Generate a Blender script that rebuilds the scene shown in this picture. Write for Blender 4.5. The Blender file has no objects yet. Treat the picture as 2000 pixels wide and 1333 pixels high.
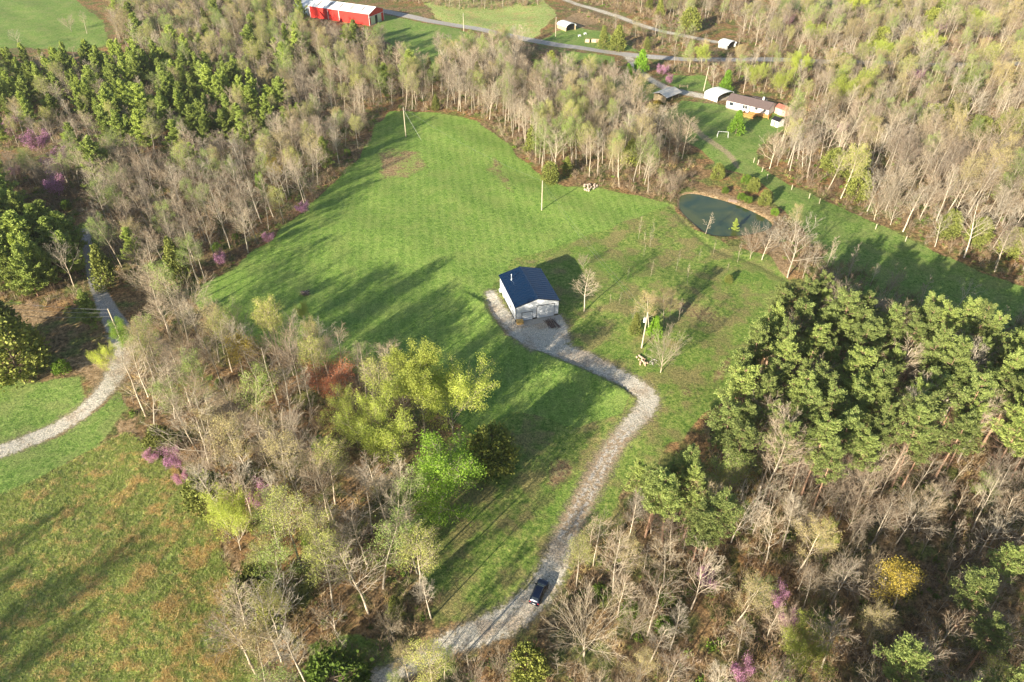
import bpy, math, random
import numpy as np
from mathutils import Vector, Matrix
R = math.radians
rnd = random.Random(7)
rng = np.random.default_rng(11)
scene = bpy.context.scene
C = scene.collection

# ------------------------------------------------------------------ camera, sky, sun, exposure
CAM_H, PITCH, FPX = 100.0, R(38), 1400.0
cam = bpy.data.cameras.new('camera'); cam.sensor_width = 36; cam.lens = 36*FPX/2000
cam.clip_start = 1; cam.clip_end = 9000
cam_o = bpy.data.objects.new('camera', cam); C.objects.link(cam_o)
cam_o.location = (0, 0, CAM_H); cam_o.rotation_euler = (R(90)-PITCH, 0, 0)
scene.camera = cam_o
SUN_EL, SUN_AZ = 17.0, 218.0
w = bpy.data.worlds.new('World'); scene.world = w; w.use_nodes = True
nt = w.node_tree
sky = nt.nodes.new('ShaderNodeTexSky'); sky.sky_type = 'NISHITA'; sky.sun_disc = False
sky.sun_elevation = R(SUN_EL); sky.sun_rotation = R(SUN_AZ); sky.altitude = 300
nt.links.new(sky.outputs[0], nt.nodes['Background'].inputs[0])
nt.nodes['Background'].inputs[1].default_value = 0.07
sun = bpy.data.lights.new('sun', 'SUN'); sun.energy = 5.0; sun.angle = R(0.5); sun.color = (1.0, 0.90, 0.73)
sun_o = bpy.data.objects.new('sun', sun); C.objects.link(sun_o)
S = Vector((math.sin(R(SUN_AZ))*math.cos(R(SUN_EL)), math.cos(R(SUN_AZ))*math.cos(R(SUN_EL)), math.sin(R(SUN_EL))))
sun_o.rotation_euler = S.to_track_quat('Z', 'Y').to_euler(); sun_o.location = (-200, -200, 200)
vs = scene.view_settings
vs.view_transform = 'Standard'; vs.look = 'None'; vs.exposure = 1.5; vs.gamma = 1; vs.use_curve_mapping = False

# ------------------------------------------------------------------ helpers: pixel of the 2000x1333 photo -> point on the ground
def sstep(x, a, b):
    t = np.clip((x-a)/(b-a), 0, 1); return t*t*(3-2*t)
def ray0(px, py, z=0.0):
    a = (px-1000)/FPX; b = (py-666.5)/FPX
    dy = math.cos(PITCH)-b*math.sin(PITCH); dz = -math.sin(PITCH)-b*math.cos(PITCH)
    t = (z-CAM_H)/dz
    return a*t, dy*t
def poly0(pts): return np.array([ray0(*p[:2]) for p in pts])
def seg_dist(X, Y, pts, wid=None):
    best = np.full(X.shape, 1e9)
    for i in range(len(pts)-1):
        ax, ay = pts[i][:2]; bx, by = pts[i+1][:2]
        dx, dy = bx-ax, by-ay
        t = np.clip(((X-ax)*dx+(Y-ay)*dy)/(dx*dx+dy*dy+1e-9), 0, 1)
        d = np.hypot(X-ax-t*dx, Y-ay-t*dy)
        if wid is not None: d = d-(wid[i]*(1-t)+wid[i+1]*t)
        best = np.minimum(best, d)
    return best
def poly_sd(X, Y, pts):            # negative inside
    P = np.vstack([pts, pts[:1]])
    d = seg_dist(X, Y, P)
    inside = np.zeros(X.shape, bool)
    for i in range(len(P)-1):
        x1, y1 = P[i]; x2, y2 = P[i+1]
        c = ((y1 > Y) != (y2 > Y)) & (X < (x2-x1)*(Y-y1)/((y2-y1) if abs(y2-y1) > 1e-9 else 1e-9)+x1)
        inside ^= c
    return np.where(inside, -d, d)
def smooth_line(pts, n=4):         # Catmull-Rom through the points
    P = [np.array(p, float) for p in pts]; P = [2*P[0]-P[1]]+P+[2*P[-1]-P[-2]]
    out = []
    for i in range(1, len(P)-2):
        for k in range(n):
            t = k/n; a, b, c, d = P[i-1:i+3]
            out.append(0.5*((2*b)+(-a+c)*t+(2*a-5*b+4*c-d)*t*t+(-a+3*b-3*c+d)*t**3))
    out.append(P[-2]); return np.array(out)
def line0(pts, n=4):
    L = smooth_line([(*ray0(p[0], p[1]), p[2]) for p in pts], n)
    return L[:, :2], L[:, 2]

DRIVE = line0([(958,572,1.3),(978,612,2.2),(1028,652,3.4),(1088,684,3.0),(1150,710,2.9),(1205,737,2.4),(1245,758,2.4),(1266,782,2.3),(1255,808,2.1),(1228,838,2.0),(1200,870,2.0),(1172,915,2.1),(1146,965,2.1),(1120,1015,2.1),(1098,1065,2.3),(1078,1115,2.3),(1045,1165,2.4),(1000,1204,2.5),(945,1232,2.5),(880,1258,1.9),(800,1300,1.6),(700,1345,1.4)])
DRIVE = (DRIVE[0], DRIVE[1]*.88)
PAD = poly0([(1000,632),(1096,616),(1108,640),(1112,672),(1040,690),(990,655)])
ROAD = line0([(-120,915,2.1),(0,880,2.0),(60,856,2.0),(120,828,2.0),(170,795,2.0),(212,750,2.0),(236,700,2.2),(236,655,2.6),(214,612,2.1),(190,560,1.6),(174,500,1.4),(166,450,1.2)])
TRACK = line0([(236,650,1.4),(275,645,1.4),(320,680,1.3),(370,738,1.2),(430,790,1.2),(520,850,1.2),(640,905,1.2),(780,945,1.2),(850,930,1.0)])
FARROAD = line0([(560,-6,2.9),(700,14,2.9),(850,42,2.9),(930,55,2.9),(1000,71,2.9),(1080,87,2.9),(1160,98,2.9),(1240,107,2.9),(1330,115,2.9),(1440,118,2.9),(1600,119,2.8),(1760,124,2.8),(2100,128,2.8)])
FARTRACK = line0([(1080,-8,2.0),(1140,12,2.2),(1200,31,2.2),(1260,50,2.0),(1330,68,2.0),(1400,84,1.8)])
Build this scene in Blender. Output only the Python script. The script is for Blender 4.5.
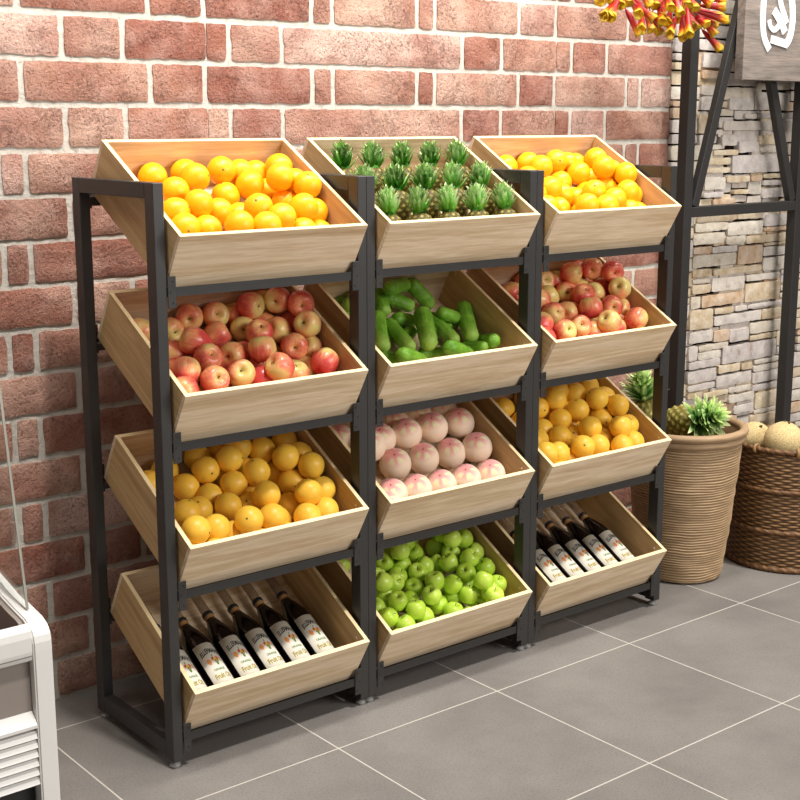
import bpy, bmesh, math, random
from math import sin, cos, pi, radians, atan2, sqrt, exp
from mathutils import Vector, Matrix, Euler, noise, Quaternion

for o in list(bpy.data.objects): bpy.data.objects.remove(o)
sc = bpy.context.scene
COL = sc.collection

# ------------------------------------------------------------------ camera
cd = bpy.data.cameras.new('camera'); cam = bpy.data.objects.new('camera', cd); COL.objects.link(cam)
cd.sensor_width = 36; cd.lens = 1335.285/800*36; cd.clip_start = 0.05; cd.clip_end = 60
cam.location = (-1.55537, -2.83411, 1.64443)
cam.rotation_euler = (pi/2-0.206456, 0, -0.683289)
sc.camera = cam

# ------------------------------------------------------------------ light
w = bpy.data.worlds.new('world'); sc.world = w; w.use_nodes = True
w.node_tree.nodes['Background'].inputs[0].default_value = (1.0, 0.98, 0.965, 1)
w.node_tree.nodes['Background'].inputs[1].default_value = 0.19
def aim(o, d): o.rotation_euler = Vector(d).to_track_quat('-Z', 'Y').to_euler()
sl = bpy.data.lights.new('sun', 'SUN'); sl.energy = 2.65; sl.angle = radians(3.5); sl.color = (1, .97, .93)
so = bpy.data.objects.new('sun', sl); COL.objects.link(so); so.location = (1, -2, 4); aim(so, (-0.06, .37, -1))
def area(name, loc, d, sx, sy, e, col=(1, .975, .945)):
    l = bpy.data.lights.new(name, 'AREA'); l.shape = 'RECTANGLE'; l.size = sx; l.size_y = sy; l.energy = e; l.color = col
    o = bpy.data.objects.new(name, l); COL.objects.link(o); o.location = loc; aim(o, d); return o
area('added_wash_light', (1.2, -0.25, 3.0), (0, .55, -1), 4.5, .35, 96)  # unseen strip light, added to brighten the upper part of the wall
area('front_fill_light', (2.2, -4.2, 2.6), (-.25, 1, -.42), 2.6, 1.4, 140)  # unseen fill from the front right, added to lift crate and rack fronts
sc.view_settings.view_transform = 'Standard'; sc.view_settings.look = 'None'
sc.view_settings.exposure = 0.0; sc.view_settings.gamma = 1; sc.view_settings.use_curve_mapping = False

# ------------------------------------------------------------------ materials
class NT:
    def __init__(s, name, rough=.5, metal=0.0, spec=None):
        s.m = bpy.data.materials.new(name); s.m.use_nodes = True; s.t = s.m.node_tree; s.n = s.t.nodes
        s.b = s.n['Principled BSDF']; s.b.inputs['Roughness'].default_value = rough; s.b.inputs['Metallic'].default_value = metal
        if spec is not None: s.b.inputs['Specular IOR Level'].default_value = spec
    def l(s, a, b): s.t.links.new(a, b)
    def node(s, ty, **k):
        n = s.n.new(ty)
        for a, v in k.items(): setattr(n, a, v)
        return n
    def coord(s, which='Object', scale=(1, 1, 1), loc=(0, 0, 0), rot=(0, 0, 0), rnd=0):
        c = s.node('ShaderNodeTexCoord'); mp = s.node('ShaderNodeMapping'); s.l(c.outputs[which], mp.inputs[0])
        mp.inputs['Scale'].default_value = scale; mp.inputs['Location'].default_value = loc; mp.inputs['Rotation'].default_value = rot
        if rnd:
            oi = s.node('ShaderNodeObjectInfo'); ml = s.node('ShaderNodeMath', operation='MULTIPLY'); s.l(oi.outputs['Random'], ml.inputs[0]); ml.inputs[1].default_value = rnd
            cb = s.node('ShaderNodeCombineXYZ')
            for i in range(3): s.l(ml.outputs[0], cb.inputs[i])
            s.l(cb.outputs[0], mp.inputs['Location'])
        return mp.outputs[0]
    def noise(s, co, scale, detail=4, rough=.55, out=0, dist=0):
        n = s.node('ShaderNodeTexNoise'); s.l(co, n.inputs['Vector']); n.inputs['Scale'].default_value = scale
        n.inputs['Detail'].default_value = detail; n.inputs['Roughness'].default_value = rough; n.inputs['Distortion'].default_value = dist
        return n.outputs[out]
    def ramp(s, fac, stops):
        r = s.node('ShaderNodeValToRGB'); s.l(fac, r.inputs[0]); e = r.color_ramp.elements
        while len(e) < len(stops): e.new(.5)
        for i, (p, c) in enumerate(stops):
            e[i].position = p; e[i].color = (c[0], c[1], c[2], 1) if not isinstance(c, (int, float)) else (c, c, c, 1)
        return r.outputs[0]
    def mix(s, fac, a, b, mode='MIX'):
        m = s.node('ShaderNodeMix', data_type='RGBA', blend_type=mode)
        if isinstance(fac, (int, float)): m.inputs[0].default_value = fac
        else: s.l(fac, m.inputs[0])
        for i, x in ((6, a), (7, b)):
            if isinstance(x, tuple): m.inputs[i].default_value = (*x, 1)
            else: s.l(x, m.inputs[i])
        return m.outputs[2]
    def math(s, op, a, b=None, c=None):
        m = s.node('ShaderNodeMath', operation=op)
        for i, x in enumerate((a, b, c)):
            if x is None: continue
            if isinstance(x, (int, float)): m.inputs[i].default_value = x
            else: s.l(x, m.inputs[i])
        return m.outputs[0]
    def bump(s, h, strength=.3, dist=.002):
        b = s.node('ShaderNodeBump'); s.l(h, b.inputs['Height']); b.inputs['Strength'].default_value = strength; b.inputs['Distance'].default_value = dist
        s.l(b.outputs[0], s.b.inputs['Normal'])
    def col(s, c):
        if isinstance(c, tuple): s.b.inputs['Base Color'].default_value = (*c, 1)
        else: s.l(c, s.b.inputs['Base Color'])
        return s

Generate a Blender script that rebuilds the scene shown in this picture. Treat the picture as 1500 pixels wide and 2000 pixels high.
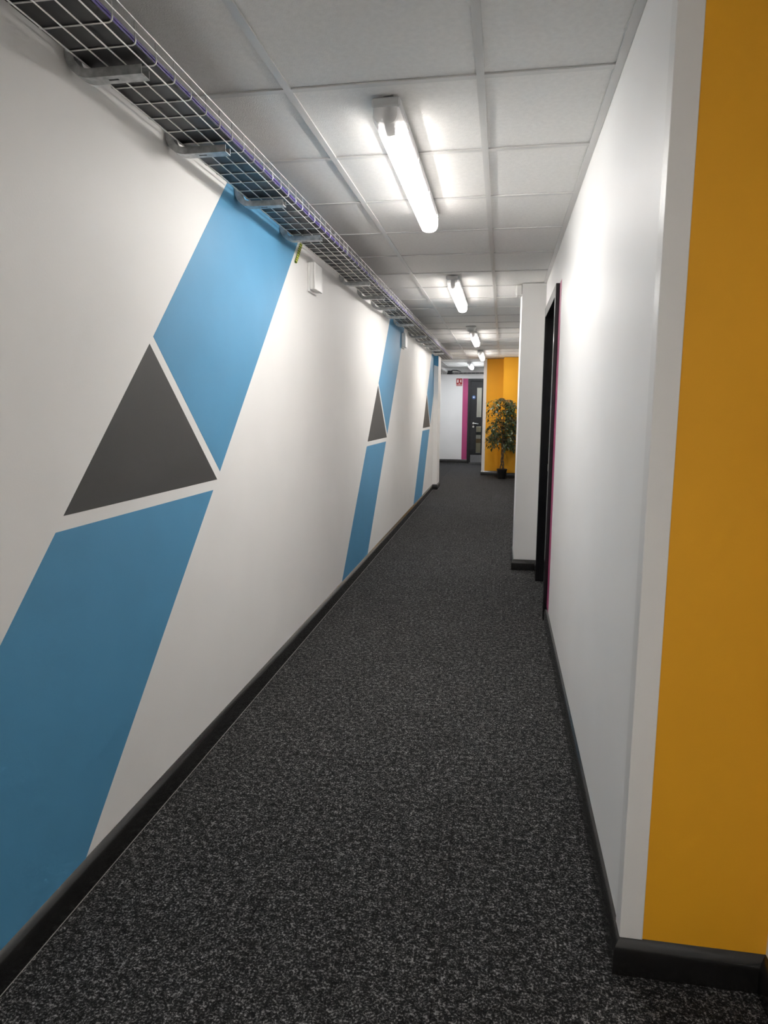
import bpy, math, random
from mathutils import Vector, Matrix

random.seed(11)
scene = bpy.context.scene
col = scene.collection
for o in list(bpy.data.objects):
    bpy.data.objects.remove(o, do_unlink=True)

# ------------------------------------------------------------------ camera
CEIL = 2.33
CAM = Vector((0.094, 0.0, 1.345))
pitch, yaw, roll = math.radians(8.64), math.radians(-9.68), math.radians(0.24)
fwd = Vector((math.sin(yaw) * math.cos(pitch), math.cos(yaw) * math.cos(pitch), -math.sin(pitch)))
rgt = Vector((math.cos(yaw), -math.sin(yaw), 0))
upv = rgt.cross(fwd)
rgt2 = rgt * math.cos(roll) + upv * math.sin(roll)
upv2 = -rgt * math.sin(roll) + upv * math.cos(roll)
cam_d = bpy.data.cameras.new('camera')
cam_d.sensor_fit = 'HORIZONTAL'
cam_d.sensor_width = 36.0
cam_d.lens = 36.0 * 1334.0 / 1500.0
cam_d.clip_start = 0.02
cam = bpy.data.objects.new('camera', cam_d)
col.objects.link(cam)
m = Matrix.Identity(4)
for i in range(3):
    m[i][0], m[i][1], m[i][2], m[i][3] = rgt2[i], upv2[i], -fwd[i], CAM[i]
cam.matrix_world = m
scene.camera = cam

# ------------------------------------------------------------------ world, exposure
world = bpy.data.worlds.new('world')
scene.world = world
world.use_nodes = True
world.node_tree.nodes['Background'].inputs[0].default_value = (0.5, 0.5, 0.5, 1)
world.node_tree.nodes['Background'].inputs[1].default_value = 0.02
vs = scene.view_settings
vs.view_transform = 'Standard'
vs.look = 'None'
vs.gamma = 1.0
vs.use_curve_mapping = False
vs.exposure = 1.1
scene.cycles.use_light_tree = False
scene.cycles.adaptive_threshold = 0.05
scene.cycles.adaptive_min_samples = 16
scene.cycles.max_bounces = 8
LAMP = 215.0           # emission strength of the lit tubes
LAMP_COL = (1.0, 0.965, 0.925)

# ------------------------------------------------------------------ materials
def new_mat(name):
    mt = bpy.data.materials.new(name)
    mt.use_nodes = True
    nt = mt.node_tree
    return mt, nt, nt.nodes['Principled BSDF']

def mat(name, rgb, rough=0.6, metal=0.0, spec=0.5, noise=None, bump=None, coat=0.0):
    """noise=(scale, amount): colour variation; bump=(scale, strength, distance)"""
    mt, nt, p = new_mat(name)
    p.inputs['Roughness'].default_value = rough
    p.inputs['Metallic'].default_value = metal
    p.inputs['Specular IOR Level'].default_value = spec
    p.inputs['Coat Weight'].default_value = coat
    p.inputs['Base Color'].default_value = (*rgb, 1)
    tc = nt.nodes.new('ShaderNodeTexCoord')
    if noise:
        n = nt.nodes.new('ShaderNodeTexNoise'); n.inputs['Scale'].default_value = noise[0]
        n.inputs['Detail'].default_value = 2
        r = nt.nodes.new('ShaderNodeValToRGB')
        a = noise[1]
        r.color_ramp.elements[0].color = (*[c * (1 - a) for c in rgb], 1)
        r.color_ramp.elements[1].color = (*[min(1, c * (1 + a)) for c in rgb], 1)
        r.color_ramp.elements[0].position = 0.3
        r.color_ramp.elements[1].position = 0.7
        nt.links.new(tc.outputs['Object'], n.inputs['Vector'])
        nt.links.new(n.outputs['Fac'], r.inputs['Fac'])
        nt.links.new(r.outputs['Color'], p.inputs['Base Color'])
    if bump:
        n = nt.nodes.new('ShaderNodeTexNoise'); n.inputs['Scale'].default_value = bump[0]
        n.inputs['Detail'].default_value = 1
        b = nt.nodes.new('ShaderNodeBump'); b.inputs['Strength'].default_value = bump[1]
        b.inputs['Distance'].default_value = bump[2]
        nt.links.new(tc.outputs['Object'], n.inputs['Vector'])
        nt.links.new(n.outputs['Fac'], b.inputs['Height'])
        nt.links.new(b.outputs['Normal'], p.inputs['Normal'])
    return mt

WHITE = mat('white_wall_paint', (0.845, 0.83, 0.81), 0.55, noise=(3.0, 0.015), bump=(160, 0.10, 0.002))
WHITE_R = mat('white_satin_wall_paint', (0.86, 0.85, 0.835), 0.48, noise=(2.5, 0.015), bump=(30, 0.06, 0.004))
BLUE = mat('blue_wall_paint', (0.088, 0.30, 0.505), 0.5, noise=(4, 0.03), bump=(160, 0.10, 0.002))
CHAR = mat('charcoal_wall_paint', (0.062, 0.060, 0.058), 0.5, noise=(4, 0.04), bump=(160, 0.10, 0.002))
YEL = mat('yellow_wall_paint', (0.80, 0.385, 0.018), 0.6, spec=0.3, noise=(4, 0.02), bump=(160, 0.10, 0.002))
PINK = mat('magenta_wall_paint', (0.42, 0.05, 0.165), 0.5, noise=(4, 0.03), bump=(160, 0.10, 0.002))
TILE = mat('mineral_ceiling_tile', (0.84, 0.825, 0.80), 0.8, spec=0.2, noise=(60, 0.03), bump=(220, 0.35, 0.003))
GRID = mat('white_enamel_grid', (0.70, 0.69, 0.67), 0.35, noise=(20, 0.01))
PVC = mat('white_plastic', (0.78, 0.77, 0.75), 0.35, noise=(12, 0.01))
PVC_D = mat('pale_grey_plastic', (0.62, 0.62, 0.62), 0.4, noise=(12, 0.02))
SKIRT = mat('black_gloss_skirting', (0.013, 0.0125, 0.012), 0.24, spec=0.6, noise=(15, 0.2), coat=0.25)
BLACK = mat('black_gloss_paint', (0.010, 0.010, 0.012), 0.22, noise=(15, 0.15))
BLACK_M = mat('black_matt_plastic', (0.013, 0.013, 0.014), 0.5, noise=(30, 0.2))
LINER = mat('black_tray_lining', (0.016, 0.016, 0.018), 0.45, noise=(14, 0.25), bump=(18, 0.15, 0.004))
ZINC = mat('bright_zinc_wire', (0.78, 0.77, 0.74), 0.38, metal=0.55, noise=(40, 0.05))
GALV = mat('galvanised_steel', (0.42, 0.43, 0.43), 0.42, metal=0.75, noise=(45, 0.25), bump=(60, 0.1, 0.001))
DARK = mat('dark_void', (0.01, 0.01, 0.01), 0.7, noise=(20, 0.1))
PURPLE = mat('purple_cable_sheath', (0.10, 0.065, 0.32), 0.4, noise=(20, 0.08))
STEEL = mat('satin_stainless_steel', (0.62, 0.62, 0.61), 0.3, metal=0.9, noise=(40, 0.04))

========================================

Set problem: Return exactly the lines from the one with "2000 pixels high." to the one with "bpy.data.objects.remove(o, do_unlink=True)", inclusive, and nothing else; skip the pictures.

Correct answer:
Generate a Blender script that rebuilds the scene shown in this picture. Treat the picture as 1500 pixels wide and 2000 pixels high.
import bpy, math, random
from mathutils import Vector, Matrix

random.seed(11)
scene = bpy.context.scene
col = scene.collection
for o in list(bpy.data.objects):
    bpy.data.objects.remove(o, do_unlink=True)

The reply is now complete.